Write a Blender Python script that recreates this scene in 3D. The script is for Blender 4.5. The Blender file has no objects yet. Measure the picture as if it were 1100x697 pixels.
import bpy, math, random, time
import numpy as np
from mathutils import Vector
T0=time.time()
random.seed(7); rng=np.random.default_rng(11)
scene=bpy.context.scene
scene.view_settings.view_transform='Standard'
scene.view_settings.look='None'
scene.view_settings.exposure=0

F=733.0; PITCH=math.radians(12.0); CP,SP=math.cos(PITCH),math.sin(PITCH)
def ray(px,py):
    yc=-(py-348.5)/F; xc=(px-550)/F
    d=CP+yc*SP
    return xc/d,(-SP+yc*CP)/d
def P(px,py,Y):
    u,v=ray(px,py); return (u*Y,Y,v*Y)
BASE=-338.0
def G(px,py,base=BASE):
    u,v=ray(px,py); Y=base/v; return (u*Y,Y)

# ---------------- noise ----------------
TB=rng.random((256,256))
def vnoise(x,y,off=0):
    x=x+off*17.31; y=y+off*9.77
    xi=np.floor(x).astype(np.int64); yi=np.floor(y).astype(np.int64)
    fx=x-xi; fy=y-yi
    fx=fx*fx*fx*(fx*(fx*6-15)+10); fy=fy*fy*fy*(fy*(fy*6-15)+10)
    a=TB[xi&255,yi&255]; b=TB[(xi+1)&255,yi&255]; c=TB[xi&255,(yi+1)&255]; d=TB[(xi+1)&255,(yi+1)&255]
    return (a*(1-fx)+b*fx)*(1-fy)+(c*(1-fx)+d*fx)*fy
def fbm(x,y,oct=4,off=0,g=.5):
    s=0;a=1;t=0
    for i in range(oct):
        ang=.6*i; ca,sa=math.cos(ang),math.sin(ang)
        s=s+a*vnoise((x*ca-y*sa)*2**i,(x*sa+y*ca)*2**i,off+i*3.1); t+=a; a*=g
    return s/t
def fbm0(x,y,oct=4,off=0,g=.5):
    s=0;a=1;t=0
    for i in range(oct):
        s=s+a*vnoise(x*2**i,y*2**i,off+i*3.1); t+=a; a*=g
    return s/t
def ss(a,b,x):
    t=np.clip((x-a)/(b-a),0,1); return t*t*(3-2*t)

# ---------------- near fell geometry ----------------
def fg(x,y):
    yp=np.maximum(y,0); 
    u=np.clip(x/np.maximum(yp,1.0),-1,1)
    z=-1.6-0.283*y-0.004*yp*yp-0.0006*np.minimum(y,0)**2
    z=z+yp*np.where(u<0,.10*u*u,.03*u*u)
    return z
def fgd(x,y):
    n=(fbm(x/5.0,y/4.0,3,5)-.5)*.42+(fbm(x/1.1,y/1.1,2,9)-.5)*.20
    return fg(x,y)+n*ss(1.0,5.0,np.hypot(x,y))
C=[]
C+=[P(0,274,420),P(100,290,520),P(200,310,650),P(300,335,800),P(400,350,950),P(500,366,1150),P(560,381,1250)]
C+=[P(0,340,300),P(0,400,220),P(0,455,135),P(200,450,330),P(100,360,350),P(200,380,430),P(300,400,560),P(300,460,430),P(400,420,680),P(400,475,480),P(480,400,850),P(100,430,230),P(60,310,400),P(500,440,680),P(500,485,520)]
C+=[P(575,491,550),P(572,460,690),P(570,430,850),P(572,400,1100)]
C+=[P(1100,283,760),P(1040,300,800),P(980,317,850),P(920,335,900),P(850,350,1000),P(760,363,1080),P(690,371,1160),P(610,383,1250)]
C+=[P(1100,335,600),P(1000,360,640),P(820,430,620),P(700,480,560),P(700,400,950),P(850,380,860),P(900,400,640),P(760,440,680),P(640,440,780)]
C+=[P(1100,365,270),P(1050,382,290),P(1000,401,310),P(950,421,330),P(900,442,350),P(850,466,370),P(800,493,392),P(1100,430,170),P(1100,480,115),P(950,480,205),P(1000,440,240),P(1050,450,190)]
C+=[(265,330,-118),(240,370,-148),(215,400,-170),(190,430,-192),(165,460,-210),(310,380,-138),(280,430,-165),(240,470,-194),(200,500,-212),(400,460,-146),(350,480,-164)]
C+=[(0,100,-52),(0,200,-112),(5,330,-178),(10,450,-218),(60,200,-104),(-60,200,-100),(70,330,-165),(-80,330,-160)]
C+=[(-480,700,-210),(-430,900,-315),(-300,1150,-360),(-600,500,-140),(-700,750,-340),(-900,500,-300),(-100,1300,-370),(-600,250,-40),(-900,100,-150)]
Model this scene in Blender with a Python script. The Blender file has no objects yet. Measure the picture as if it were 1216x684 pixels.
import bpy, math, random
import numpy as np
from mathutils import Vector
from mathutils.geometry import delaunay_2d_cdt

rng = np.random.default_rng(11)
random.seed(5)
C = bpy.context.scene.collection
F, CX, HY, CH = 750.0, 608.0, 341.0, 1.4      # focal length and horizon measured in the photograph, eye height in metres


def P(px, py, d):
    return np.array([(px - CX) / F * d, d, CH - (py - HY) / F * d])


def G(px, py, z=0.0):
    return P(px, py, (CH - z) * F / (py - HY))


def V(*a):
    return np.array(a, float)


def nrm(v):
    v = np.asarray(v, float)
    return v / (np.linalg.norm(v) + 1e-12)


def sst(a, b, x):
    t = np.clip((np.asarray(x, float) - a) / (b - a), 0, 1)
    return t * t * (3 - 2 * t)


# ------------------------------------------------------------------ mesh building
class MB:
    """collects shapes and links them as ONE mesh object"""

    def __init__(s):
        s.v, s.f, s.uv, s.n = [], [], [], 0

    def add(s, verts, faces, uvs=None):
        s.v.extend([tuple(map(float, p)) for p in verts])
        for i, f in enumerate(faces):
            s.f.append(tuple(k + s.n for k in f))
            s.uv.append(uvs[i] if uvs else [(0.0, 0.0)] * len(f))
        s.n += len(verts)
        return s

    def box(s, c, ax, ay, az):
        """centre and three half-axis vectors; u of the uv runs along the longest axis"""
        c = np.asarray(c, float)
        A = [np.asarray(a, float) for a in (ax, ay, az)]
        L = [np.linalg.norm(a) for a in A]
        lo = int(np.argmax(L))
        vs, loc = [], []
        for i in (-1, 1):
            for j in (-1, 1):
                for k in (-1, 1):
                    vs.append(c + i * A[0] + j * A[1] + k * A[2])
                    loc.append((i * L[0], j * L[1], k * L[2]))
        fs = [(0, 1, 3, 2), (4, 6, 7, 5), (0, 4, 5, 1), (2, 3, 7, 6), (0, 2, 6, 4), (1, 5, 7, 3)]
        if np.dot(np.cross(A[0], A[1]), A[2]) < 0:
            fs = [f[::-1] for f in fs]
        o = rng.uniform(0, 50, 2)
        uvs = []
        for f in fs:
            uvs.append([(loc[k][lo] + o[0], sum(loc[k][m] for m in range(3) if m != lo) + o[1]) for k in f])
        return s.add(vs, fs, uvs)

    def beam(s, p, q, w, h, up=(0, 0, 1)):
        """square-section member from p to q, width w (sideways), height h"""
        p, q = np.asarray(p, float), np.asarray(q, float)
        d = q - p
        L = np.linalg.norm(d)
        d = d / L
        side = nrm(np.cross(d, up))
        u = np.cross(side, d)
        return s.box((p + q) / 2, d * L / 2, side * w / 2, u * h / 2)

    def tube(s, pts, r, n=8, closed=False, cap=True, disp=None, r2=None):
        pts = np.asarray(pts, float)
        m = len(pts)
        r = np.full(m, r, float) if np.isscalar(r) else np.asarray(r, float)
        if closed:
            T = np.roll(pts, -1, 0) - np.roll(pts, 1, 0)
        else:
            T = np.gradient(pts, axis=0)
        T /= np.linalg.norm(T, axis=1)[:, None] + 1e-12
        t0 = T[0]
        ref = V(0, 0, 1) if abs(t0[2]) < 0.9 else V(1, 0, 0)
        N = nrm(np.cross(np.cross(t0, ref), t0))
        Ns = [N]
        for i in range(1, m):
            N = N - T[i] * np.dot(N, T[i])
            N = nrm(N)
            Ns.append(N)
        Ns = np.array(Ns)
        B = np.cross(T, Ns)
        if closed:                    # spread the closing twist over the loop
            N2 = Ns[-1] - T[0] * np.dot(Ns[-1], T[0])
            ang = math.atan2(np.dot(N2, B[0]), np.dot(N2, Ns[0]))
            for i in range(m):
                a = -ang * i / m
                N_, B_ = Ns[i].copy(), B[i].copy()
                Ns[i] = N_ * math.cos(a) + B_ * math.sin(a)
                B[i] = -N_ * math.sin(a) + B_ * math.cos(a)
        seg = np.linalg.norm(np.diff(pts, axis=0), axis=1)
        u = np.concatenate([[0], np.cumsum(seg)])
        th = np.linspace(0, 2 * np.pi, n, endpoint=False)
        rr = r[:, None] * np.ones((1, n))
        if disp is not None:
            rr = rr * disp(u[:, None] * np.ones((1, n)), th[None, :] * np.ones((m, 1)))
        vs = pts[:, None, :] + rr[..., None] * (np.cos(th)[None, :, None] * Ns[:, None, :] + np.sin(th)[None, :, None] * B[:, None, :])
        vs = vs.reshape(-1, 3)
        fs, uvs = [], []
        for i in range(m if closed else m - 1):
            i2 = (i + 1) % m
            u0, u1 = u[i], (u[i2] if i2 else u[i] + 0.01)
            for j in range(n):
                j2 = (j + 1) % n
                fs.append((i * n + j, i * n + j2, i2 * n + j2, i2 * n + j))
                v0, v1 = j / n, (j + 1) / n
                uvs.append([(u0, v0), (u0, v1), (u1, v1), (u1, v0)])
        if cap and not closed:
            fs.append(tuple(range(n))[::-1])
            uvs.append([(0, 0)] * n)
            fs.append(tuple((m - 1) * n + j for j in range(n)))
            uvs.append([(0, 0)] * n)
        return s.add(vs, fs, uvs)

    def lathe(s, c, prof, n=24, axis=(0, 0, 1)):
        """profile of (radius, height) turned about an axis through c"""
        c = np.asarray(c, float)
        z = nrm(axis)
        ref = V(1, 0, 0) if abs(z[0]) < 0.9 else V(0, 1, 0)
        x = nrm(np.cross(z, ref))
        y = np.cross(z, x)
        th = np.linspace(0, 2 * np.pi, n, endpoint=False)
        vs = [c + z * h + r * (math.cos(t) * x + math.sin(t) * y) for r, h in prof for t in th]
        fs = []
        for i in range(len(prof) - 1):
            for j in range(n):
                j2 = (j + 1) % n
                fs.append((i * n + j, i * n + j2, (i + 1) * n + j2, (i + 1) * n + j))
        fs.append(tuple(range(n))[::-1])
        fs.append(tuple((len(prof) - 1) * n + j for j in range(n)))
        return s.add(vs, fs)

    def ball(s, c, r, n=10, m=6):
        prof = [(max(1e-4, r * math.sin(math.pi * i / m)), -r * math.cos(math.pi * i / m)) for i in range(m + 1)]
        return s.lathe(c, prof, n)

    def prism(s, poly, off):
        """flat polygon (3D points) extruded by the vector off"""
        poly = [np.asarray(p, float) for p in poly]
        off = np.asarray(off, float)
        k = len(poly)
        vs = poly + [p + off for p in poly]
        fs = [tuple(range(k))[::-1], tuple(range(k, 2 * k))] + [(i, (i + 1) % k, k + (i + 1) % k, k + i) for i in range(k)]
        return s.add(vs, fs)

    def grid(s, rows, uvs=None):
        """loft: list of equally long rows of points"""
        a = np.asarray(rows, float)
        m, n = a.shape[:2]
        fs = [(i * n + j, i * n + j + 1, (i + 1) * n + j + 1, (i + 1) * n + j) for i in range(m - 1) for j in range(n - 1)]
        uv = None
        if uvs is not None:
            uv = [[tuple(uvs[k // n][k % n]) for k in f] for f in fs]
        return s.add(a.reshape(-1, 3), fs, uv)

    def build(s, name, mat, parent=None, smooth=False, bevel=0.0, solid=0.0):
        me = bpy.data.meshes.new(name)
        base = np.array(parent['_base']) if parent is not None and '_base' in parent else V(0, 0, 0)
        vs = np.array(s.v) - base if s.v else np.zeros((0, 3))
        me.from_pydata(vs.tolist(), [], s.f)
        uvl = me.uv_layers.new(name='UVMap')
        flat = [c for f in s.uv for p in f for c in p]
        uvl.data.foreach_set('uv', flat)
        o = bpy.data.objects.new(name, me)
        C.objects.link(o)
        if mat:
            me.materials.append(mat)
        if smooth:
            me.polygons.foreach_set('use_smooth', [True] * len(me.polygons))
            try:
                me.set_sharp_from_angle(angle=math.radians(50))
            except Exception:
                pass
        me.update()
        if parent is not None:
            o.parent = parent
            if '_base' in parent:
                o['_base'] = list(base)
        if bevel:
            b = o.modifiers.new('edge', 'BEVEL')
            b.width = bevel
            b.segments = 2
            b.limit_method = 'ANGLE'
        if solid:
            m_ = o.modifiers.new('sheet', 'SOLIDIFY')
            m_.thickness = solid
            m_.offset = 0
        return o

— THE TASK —
Lines from the start of the material above through the line containing "scene.view_settings.exposure=0" are to be duplicated exactly, and only those.

— COMPLETED TASK —
Write a Blender Python script that recreates this scene in 3D. The script is for Blender 4.5. The Blender file has no objects yet. Measure the picture as if it were 1100x697 pixels.
import bpy, math, random, time
import numpy as np
from mathutils import Vector
T0=time.time()
random.seed(7); rng=np.random.default_rng(11)
scene=bpy.context.scene
scene.view_settings.view_transform='Standard'
scene.view_settings.look='None'
scene.view_settings.exposure=0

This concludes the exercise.